This award provides support for the Doctoral workshop and grand challenge forum to be conducted in conjunction with the ACM International Conference on Distributed Event-Based Systems conference (DEBS 2013). The 7th conference of DEBS is held at the University of Texas at Arlington, June 29th -- July 3rd 2013. The event-based paradigm has gathered momentum as witnessed by current efforts in areas such as event-driven architectures, big data systems, the internet of things, complex event processing, publish/subscribe systems, business process management, grid computing, web services, information dissemination, stream processing, and message-oriented middleware. The DEBS conference brings together students, researchers and practitioners from these diverse communities to share their views and reach a common understanding of current research work and open challenges. The conference also provides a forum for facilitating the exchange of ideas between academia and industry. The ACM DEBS proceedings are published by ACM.
The grant provides partial travel expenses for about 12 U.S.-based students presenting their research in the doctoral workshop and participating in the grand challenge activity. Participation in DBES 2013 provides the opportunity to students to learn about cutting edge research in the area of distributed event-based systems and to interact with experts in the top stream and event-based systems conference. The conference will provide an opportunity to students to present their on-going research, as well as obtain objective feedback on their presentation. DEBS offers an environment for training and developing the future generation of academics, and personnel with appropriate skills needed for the industry, as well as enhancing the participation of underrepresented students in event-based research. A strong representation of U.S.-based graduate students at the DEBS 2013 conference is useful in maintaining U.S. competitiveness in this field of research. The student travel stipend recipients will be announced at the ACM DEBS 2013 conference website (www.orgs.ttu.edu/debs2013).

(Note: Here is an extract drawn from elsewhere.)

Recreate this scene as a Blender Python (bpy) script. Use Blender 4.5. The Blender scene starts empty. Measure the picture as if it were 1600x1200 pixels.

The purpose of this project was to provide opportunity for students to learn about cutting edge research in the area of distributed event-based systems and to interact with experts in the top event-based systems conference. The Doctoral workshop would provide an opportunity for them to articulate their research, obtain objective/useful feedback from domain experts, and hone presentation and communication skills. A strong representation of U.S.-based graduate students at the DEBS 2013 conference is useful in maintaining U.S. competitiveness in this field of research. Six (6) students were funded on this project to attend the DEBS 13 conference and the doctoral workshop. Four of them presented their research at the doctoral workshop and obtained extensive feedback. Twenty one people attended the doctoral workshop. THese students also attended the rest of the conference. Two students presented paper or poster at the workshop and attended the doctoral workshop as well as the conference. The survey by the students clearly indicate that they benefited from attending this conference by: i) getting feedback on their reserach, ii) able to interact with faculty, students, and industry participants, iii) learning how to improve their communication skills, and iv) a better understanding of the area and the reserach that is ongoing.